**WHAT THE TASK REQUIRES**
Write out every line of the material exactly as it appears.

(Scene script records)
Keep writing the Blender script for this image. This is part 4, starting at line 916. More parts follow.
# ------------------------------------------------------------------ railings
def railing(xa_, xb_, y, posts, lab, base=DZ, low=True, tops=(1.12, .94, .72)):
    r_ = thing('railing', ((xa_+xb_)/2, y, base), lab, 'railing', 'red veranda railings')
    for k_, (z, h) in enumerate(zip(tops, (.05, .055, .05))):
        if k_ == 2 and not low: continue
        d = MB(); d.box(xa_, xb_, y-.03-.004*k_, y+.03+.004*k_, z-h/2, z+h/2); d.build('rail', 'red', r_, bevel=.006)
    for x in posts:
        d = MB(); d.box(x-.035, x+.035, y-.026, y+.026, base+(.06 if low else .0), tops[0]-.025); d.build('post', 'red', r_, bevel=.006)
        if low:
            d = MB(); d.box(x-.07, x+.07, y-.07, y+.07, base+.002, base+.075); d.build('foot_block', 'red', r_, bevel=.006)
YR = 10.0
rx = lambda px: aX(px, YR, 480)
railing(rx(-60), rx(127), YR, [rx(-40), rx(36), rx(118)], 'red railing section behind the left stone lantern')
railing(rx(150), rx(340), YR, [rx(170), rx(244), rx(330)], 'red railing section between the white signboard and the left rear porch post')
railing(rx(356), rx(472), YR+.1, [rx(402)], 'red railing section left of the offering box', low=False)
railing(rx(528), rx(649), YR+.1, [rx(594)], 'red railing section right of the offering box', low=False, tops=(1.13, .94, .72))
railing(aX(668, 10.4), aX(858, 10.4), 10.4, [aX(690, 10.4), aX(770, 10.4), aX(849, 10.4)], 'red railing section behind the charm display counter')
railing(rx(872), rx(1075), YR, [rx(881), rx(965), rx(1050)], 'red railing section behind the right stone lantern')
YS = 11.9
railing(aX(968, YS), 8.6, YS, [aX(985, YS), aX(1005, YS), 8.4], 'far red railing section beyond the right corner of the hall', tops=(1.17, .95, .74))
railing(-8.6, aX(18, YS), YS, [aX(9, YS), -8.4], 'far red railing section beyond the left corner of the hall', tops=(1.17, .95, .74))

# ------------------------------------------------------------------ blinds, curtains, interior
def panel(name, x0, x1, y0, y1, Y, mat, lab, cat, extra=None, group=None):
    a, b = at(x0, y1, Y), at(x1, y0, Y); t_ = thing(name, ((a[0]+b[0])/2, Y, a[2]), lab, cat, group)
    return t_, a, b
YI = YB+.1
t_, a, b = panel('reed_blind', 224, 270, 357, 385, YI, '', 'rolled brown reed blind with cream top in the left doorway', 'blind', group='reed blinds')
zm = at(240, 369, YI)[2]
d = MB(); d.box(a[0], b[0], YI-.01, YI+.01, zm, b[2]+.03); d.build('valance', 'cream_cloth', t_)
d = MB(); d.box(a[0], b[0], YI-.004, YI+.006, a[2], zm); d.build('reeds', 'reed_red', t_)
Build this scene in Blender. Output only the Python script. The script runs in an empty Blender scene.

**RESPONSE TO THIS TASK**
Keep writing the Blender script for this image. This is part 4, starting at line 916. More parts follow.
# ------------------------------------------------------------------ railings
def railing(xa_, xb_, y, posts, lab, base=DZ, low=True, tops=(1.12, .94, .72)):
    r_ = thing('railing', ((xa_+xb_)/2, y, base), lab, 'railing', 'red veranda railings')
    for k_, (z, h) in enumerate(zip(tops, (.05, .055, .05))):
        if k_ == 2 and not low: continue
        d = MB(); d.box(xa_, xb_, y-.03-.004*k_, y+.03+.004*k_, z-h/2, z+h/2); d.build('rail', 'red', r_, bevel=.006)
    for x in posts:
        d = MB(); d.box(x-.035, x+.035, y-.026, y+.026, base+(.06 if low else .0), tops[0]-.025); d.build('post', 'red', r_, bevel=.006)
        if low:
            d = MB(); d.box(x-.07, x+.07, y-.07, y+.07, base+.002, base+.075); d.build('foot_block', 'red', r_, bevel=.006)
YR = 10.0
rx = lambda px: aX(px, YR, 480)
railing(rx(-60), rx(127), YR, [rx(-40), rx(36), rx(118)], 'red railing section behind the left stone lantern')
railing(rx(150), rx(340), YR, [rx(170), rx(244), rx(330)], 'red railing section between the white signboard and the left rear porch post')
railing(rx(356), rx(472), YR+.1, [rx(402)], 'red railing section left of the offering box', low=False)
railing(rx(528), rx(649), YR+.1, [rx(594)], 'red railing section right of the offering box', low=False, tops=(1.13, .94, .72))
railing(aX(668, 10.4), aX(858, 10.4), 10.4, [aX(690, 10.4), aX(770, 10.4), aX(849, 10.4)], 'red railing section behind the charm display counter')
railing(rx(872), rx(1075), YR, [rx(881), rx(965), rx(1050)], 'red railing section behind the right stone lantern')
YS = 11.9
railing(aX(968, YS), 8.6, YS, [aX(985, YS), aX(1005, YS), 8.4], 'far red railing section beyond the right corner of the hall', tops=(1.17, .95, .74))
railing(-8.6, aX(18, YS), YS, [aX(9, YS), -8.4], 'far red railing section beyond the left corner of the hall', tops=(1.17, .95, .74))

# ------------------------------------------------------------------ blinds, curtains, interior
def panel(name, x0, x1, y0, y1, Y, mat, lab, cat, extra=None, group=None):
    a, b = at(x0, y1, Y), at(x1, y0, Y); t_ = thing(name, ((a[0]+b[0])/2, Y, a[2]), lab, cat, group)
    return t_, a, b
YI = YB+.1
t_, a, b = panel('reed_blind', 224, 270, 357, 385, YI, '', 'rolled brown reed blind with cream top in the left doorway', 'blind', group='reed blinds')
zm = at(240, 369, YI)[2]
d = MB(); d.box(a[0], b[0], YI-.01, YI+.01, zm, b[2]+.03); d.build('valance', 'cream_cloth', t_)
d = MB(); d.box(a[0], b[0], YI-.004, YI+.006, a[2], zm); d.build('reeds', 'reed_red', t_)
Build this scene in Blender. Output only the Python script. The script runs in an empty Blender scene.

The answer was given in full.